Seek out every line containing the word "this", and copy each.

Scripts that build scenes
- - - -
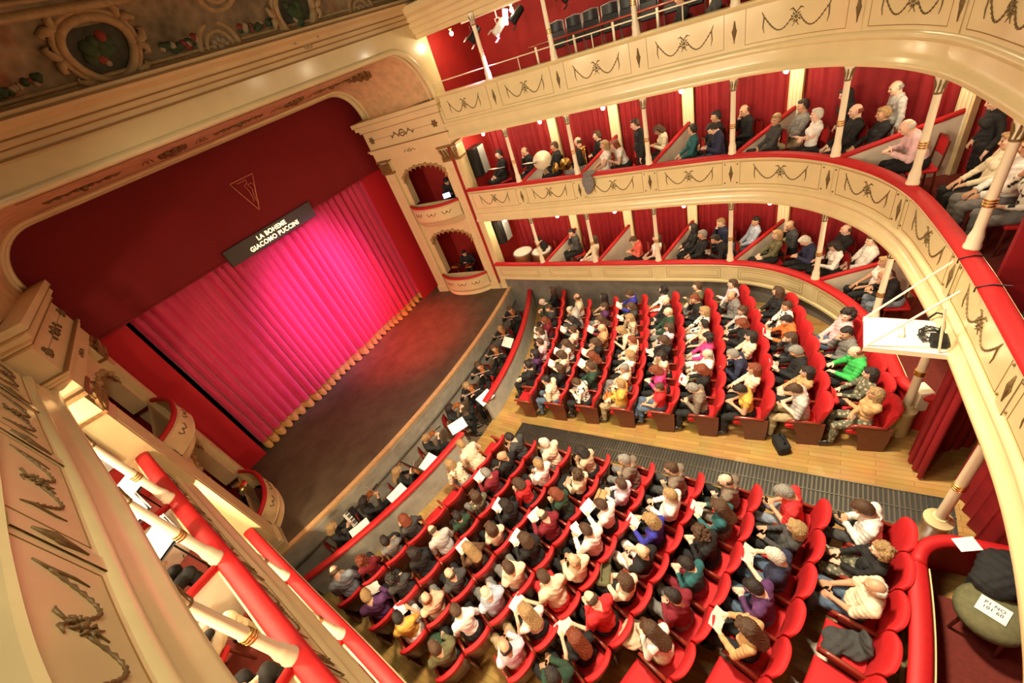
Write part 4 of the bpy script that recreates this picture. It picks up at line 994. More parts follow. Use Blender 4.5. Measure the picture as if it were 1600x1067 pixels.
    if skirt and not stand:
        S.cone(hip + v3(-0.06, 0.05, -0.02), v3(-0.07, 0.43, 0.52), 0.10, 0.085, LEG, 0.06); S.cone(hip + v3(0.06, 0.05, -0.02), v3(0.07, 0.43, 0.52), 0.10, 0.085, LEG, 0.06); S.cone(v3(-0.07, 0.45, 0.5), v3(0.07, 0.45, 0.5), 0.08, 0.08, LEG, 0.05)
    V, Fc = S.mesh(RES); Lb = S.labels(V); N = normals(V, Fc)
    fm = np.zeros(len(Fc), int); ctr = V[Fc].mean(1)
    for e in eyes: fm[(np.linalg.norm((ctr - e) @ HR / v3(0.016, 0.05, 0.0085), axis=1) < 1.0)] = 1
    fm[(np.linalg.norm((ctr - mouth) @ HR / v3(0.024, 0.03, 0.009), axis=1) < 1.0)] = 2
    out = {'body': to_mesh('body', V, Fc, [SKIN['fair'], EYE, LIPS], fm)}
    for nm, ls, th, mt in (('top', (TOP,), 0.013, CLOTH['grey']), ('trousers', (LEG,), 0.011, CLOTH['black']), ('shoes', (SHO,), 0.006, SHOE)):
        inv = np.isin(Lb, ls); fs = Fc[inv[Fc].any(1)] if nm == 'top' else Fc[inv[Fc].all(1)]
        used = np.unique(fs); mp = np.full(len(V), -1); mp[used] = np.arange(len(used)); full = inv[used]
        VV = V[used]; w = 0.006 * (np.sin(VV[:, 0] * 55 + VV[:, 2] * 38) * np.sin(VV[:, 1] * 47 - VV[:, 2] * 29)) if nm != 'shoes' else 0
        cntf = np.zeros(len(V)); cnta = np.zeros(len(V)); np.add.at(cnta, Fc.ravel(), 1); np.add.at(cntf, fs.ravel(), 1); edge = (cntf < cnta)[used]
        t = np.where(edge, 0.003, th + w); VV = VV + N[used] * t[:, None]
        out[nm] = to_mesh(nm, VV, mp[fs], [mt])
    out['head'] = (hc, HR, k); out['hands'] = wrists; return out
def hair_mesh(style):
    S = Sdf()
    bald = style == 'balding'
    if bald:
        for e in (-1, 1): S.ell(v3(e * 0.068, -0.03, -0.012), v3(0.020, 0.055, 0.042), 0, 0.03)
        S.ell(v3(0, -0.082, -0.02), v3(0.065, 0.024, 0.05), 0, 0.04)
        V, Fc = S.mesh(0.006)
    else:
        S.ell(v3(0, -0.012, 0.014), v3(0.088, 0.102, 0.104), 0)
        S.ell(v3(0, -0.045, -0.04), v3(0.076, 0.062, 0.065), 0, 0.04)
        if style == 'short': S.ell(v3(0, 0.055, 0.078), v3(0.055, 0.04, 0.028), 0, 0.03)
        if style in ('long', 'bob'):
            L = -0.27 if style == 'long' else -0.12
            for e in (-1, 1):
                S.cone(v3(e * 0.072, -0.012, 0.03), v3(e * 0.085, -0.02, L), 0.030, 0.034, 0, 0.04); S.cone(v3(e * 0.045, -0.07, 0.0), v3(e * 0.055, -0.075, L - 0.02), 0.05, 0.038, 0, 0.05)
            S.cone(v3(0, -0.07, 0), v3(0, -0.085, L - 0.03), 0.05, 0.04, 0, 0.05)
            S.ell(v3(0.03, 0.062, 0.07), v3(0.05, 0.035, 0.03), 0, 0.03); S.ell(v3(-0.04, 0.055, 0.07), v3(0.04, 0.035, 0.03), 0, 0.03)
        if style == 'bun': S.ell(v3(0, -0.118, 0.02), v3(0.045, 0.04, 0.042), 0, 0.015); S.ell(v3(0, 0.05, 0.075), v3(0.06, 0.04, 0.03), 0, 0.03)
        if style == 'curly':
            q = random.Random(5)
            for _ in range(70):
                a = q.uniform(0, 6.28); z = q.uniform(-0.9, 1); rr = math.sqrt(1 - z * z); p = v3(rr * math.cos(a) * 0.10, rr * math.sin(a) * 0.112 - 0.02, z * 0.115 + 0.0)
                if p[1] > 0.045 and p[2] < 0.06: continue
                S.ell(p, v3(0.03, 0.03, 0.03), 0, 0.012)
        V, Fc = S.mesh(0.0065)
        # clear the face
        inface = (V[:, 1] > 0.028) & (V[:, 2] < 0.055 - 0.25 * np.abs(V[:, 0])) & (np.abs(V[:, 0]) < 0.10)
        Vc = V[Fc].mean(1); keep = ~((Vc[:, 1] > 0.022) & (Vc[:, 2] < 0.058))
        if style == 'short': keep &= ~((Vc[:, 2] < -0.045) & (Vc[:, 1] > -0.03))
        Fc = Fc[keep]; used = np.unique(Fc); mp = np.full(len(V), -1); mp[used] = np.arange(len(used)); V = V[used]; Fc = mp[Fc]
    N = normals(V, Fc); amp = {'long': 0.004, 'bob': 0.004, 'short': 0.003, 'bun': 0.0025, 'curly': 0.004, 'balding': 0.002}[style]
    V = V + N * (amp * np.sin(V[:, 0] * 160 + 3 * np.sin(V[:, 2] * 40)) * np.sin(V[:, 1] * 120 + 1))[:, None]
    return to_mesh('hair', V, Fc, [HAIR['brown']])
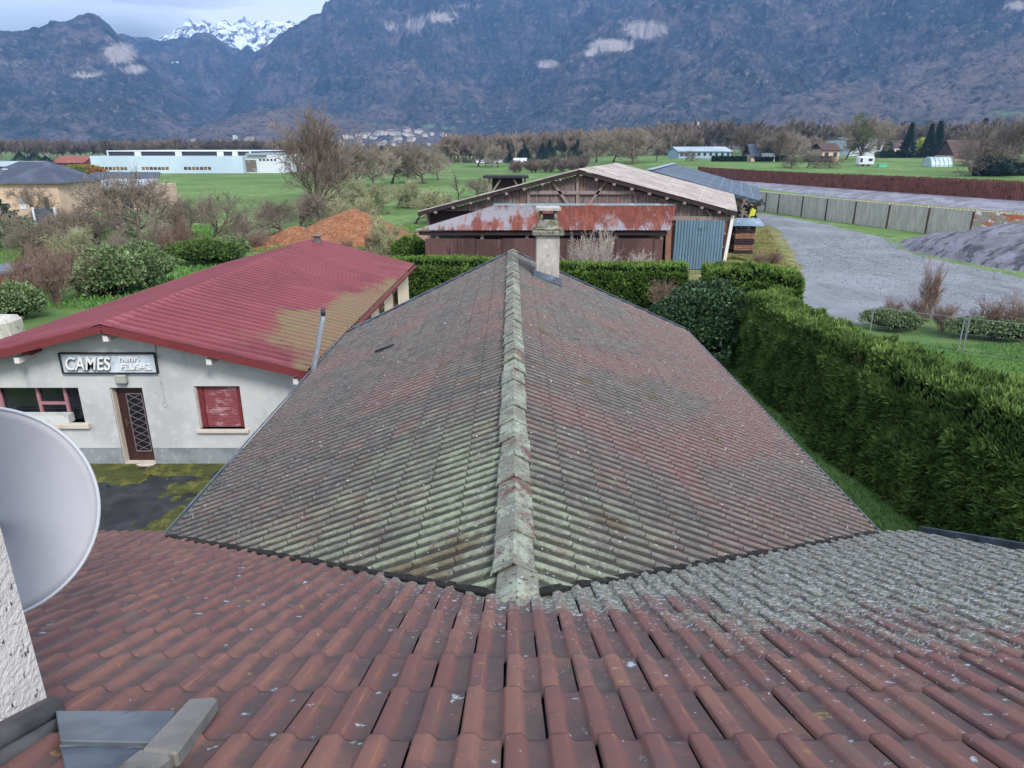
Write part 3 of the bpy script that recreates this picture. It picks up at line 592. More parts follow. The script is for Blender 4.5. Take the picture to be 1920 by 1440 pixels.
# side wall windows seen below the far eave
for t,wd,shut in ((.80,1.1,1),(.62,.9,0),(.47,.9,0),(.30,1.0,0)):
    yc=YWL+(yb-YWL)*t; xw=xr_+(xrf-xr_)*t
    b=MB(); b.box((xw-.02,yc-wd/2,ze-1.45),(xw+.015,yc+wd/2,ze-.45)); ww=b.build('side_window',M('brown_frame','#7c5a4c',[('#5d3f35',3,.5,.7)]) if 'brown_frame' not in bpy.data.materials else bpy.data.materials['brown_frame'],shop)
    b=MB(); b.box((xw+.016,yc-wd/2+.12,ze-1.35),(xw+.03,yc+wd/2-.12,ze-.55)); b.build('pane',m_glassd,ww)
    b=MB(); b.box((xw-.02,yc-wd/2-.1,ze-1.55),(xw+.2,yc+wd/2+.1,ze-1.455)); b.build('window_sill',m_jamb,ww)
# small dark vent on ridge far end
b=MB(); vx=apf+Vector((.35,-1.0,0)); b.box((vx.x-.12,vx.y-.12,zr-.15),(vx.x+.12,vx.y+.12,zr+.25)); b.box((vx.x-.18,vx.y-.18,zr+.25),(vx.x+.18,vx.y+.18,zr+.31)); b.build('roof_vent',m_ledge,shop,bevel=.02)
# nameboard
sgL,sgR,sgT,sgB=wx(115,662).x,wx(291,662).x,wx(200,662).z,wx(200,697).z
sg=thing('nameboard',((sgL+sgR)/2,YWL-.05,sgB),'long nameboard with raised white letters above the workshop door','sign')
m_bd=M('board_silver','#b4bdc8',[('#ccd5df',1.5,.45,.65),('#8e98a6',7,.58,.7)],rough=.4); m_let=M('white_letters','#d9dbdd',[('#c0c3c6',9,.5,.7)],rough=.5); m_blk=M('black_frame','#22242a',rough=.5)
b=MB(); b.box((sgL,YWL-.05,sgB),(sgR,YWL-.003,sgT)); b.build('board',m_bd,sg)
b=MB(); t=.025
b.box((sgL-t,YWL-.11,sgT),(sgR+t,YWL-.004,sgT+t)); b.box((sgL-t,YWL-.09,sgB-t),(sgR+t,YWL-.004,sgB)); b.box((sgL-t,YWL-.10,sgB),(sgL,YWL-.004,sgT)); b.box((sgR,YWL-.10,sgB),(sgR+t,YWL-.004,sgT)); b.build('frame',m_blk,sg)
def text(s,size,loc,name,mat,parent,ext=.02,shear=.0,off=0,rx=90,sx=1):
    cu=bpy.data.curves.new(name,'FONT'); cu.body=s; cu.size=size; cu.extrude=ext; cu.shear=shear; cu.offset=off; cu.space_character=1.0
    o=bpy.data.objects.new('tmp',cu); col.objects.link(o); dg=bpy.context.evaluated_depsgraph_get(); me=bpy.data.meshes.new_from_object(o.evaluated_get(dg)); bpy.data.objects.remove(o)
    me.materials.clear(); me.materials.append(mat); me.name=name
    me.transform(Matrix.Diagonal((sx,1,1,1))); me.transform(Matrix.Rotation(R(rx),4,'X')); me.transform(Matrix.Translation(Vector(loc)-wloc(parent))); return mobj(name,me,parent)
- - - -
### Task answer
Write part 4 of the bpy script that recreates this picture. It picks up at line 994. More parts follow. Use Blender 4.5. Measure the picture as if it were 1600x1067 pixels.
Write part 3 of the bpy script that recreates this picture. It picks up at line 592. More parts follow. The script is for Blender 4.5. Take the picture to be 1920 by 1440 pixels.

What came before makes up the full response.